No seguimento das declarações feitas pelo Presidente da República, num evento com jornalistas estrangeiros, sobre a necessidade de Portugal assumir a responsabilidade total pelos crimes cometidos no passado colonial português, André Ventura vem a público ponderar uma ação criminal por “traição à pátria”.
O assunto das reparações surgiu a propósito do levantamento, por outros países europeus, de inventários em museus de obras e artefactos das ex-colónias e posteriores devoluções, como foi o conhecido caso dos Bronzes de Benim. Inevitavelmente, alguns países acabaram por avançar até com pedidos de reparações económicas e foi nesse seguimento que as palavras de Marcelo Rebelo de Sousa geraram polémica. Será que quando mencionou “pagar” os custos da escravatura, as suas palavras seguiam um sentido pecuniário?
André Ventura acusa-o de defender interesses de outros países e não de Portugal e de ofender muitos portugueses, nomeadamente os que viviam nas colónias
Em desacordo, muitos questionaram a sanidade do nosso Presidente da República nestes contados 75 anos de idade. Houve até quem lhe descredibilizasse como inimputável. O “tio Marcelo”, como a figura política emblemática distribuidora de beijinhos, passa agora a “caquético” Chefe de Estado.
Se por um lado é verdade que a leveza com que este tema foi trazido por ele a debate foi pouco séria, também é verdade que o desespero do Chega em ganhar tempo de antena apontando o dedo a toda e qualquer nota menos feliz de outras figuras políticas torna-se, para além de triste, ridículo.

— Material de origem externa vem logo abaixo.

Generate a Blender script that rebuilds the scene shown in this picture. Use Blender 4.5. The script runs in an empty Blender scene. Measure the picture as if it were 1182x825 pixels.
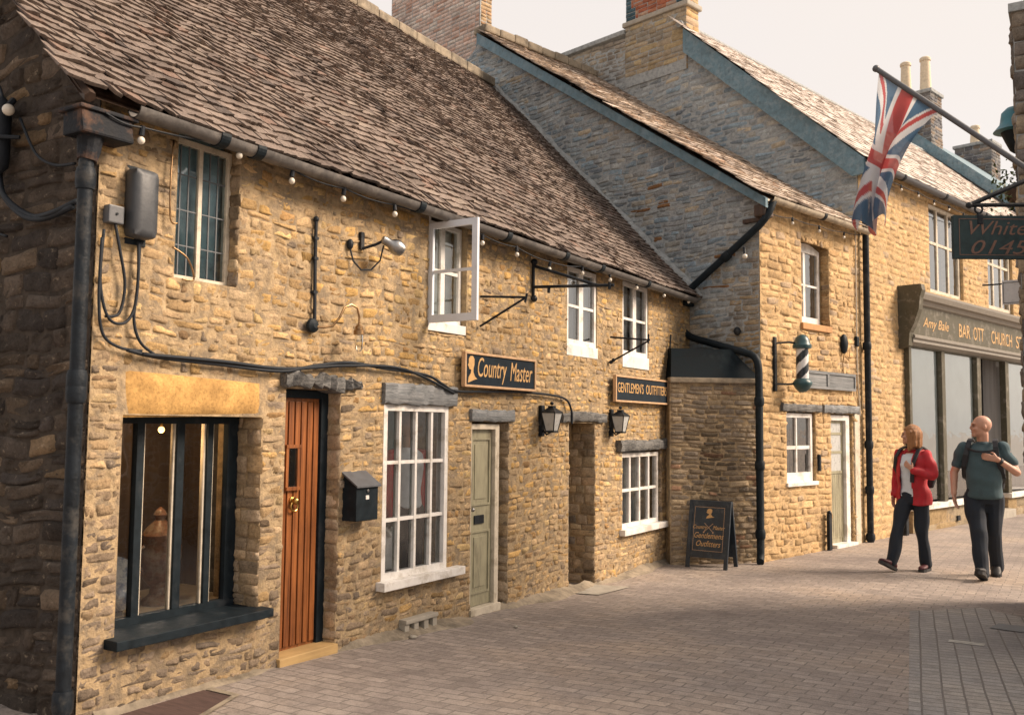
import bpy, bmesh, math, random
import numpy as np
from mathutils import Matrix, Vector, Quaternion
R = math.radians
scene = bpy.context.scene
COL = scene.collection
rng = np.random.default_rng(7)
random.seed(7)

# ------------------------------------------------------------------ materials
def newmat(name):
    m = bpy.data.materials.new(name); m.use_nodes = True
    nt = m.node_tree; nt.nodes.clear()
    out = nt.nodes.new('ShaderNodeOutputMaterial')
    b = nt.nodes.new('ShaderNodeBsdfPrincipled')
    nt.links.new(b.outputs[0], out.inputs[0])
    return m, nt, b, out
def node(nt, t, **kw):
    n = nt.nodes.new(t)
    for k, v in kw.items():
        if k.startswith('i_'):
            key = k[2:].replace('_', ' ')
            n.inputs[key].default_value = v
        else: setattr(n, k, v)
    return n
def ramp(nt, fac, stops):
    r = nt.nodes.new('ShaderNodeValToRGB'); e = r.color_ramp.elements
    while len(e) < len(stops): e.new(.5)
    for i, (p, c) in enumerate(stops):
        e[i].position = p; e[i].color = c if len(c) == 4 else (*c, 1)
    nt.links.new(fac, r.inputs[0]); return r.outputs[0]
def mix(nt, mode, fac, a, b):
    n = nt.nodes.new('ShaderNodeMix'); n.data_type = 'RGBA'; n.blend_type = mode
    for idx, val in ((0, fac), (6, a), (7, b)):
        if isinstance(val, (int, float)): n.inputs[idx].default_value = val
        elif isinstance(val, tuple): n.inputs[idx].default_value = (*val, 1) if len(val) == 3 else val
        else: nt.links.new(val, n.inputs[idx])
    return n.outputs[2]
def coords(nt, scale=(1, 1, 1)):
    t = nt.nodes.new('ShaderNodeTexCoord'); mp = nt.nodes.new('ShaderNodeMapping')
    mp.inputs['Scale'].default_value = scale
    nt.links.new(t.outputs['Object'], mp.inputs[0]); return mp.outputs[0]
def noise(nt, vec, scale, detail=4, rough=.6):
    n = node(nt, 'ShaderNodeTexNoise'); n.inputs['Scale'].default_value = scale
    n.inputs['Detail'].default_value = detail; n.inputs['Roughness'].default_value = rough
    nt.links.new(vec, n.inputs['Vector']); return n.outputs['Fac']
def bump(nt, h, strength, dist, prev=None):
    n = nt.nodes.new('ShaderNodeBump'); n.inputs['Strength'].default_value = strength
    n.inputs['Distance'].default_value = dist; nt.links.new(h, n.inputs['Height'])
    if prev is not None: nt.links.new(prev, n.inputs['Normal'])
    return n.outputs[0]
g3 = lambda v: (v, v, v)

def mat_stone(name, blotch=(.62, .5, .36), rough=.95, bs=1.0, lichen=.35):
    m, nt, b, _ = newmat(name); v = coords(nt)
    at = node(nt, 'ShaderNodeAttribute', attribute_name='Col')
    c = at.outputs['Color']
    n1 = noise(nt, v, 9, 5, .7)
    c = mix(nt, 'MULTIPLY', 1.0, c, ramp(nt, n1, [(.25, g3(.62)), (.55, g3(1)), (.8, g3(1.3))]))
    n2 = noise(nt, v, 55, 3, .7)
    c = mix(nt, 'MULTIPLY', .8, c, ramp(nt, n2, [(.3, g3(.55)), (.5, g3(1)), (.75, g3(1.2))]))
    n3 = noise(nt, v, 1.3, 4, .65)
    c = mix(nt, 'MULTIPLY', .75, c, ramp(nt, n3, [(.35, (.55, .54, .56)), (.5, g3(1)), (.7, g3(1.1))]))
    n4 = noise(nt, v, 22, 4, .75)
    f = ramp(nt, n4, [(.6, g3(0)), (.72, g3(lichen))])
    c = mix(nt, 'MIX', f, c, blotch)
    nt.links.new(c, b.inputs['Base Color']); b.inputs['Roughness'].default_value = rough
    b.inputs['Specular IOR Level'].default_value = .2
    h0 = noise(nt, v, 13, 5, .7); h1 = noise(nt, v, 38, 6, .75); h2 = noise(nt, v, 130, 3, .6)
    nb = bump(nt, h0, .3 * bs, .025); nb = bump(nt, h1, .75 * bs, .02, nb); nb = bump(nt, h2, .5 * bs, .006, nb)
    nt.links.new(nb, b.inputs['Normal']); return m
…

No art. 7º da lei sobre a responsabilidade de titulares de cargos políticos encontra-se plasmado o crime de traição à pátria, “o titular de cargo político que, com flagrante desvio ou abuso das suas funções ou com grave violação de inerentes deveres… tentar separar da Mãe-Pátria, ou entregar a país estrangeiro, ou submeter a soberania estrangeira, o todo ou uma parte do território português, ofender ou puser em perigo a independência do País será punido com prisão de 10 a 15 anos”.
André Ventura acusa-o de defender interesses de outros países e não de Portugal e de ofender muitos portugueses, nomeadamente os que viviam nas colónias e que tiveram de vir para Portugal, perdendo em muitos casos os seus bens. Note-se, porém, que para dar início ao processo a Constituição da República Portuguesa exige a aprovação por maioria de dois terços dos deputados em efetividade de funções e não me parece que consiga contar com os votos do PS e PSD. E acredito que é mesmo isso que ele quer:
Estas manobras políticas disparatadas servem para, mais tarde, o partido poder gritar em plenos pulmões que é a força partidária mais patriota, nacionalista e, o adjetivo que mais persuadiu o eleitorado português, anti-sistema. Parece-me que todos os partidos no geral, receiam (ou anseiam) a convocação de eleições antecipadas pelo possível chumbo do orçamento de estado, em outubro. Então, lançam-se nestas pseudo campanhas eleitoriais implícitas, olhando cada um para o seu umbigo partidário e esquecendo-se do essencial: (des)governar o país.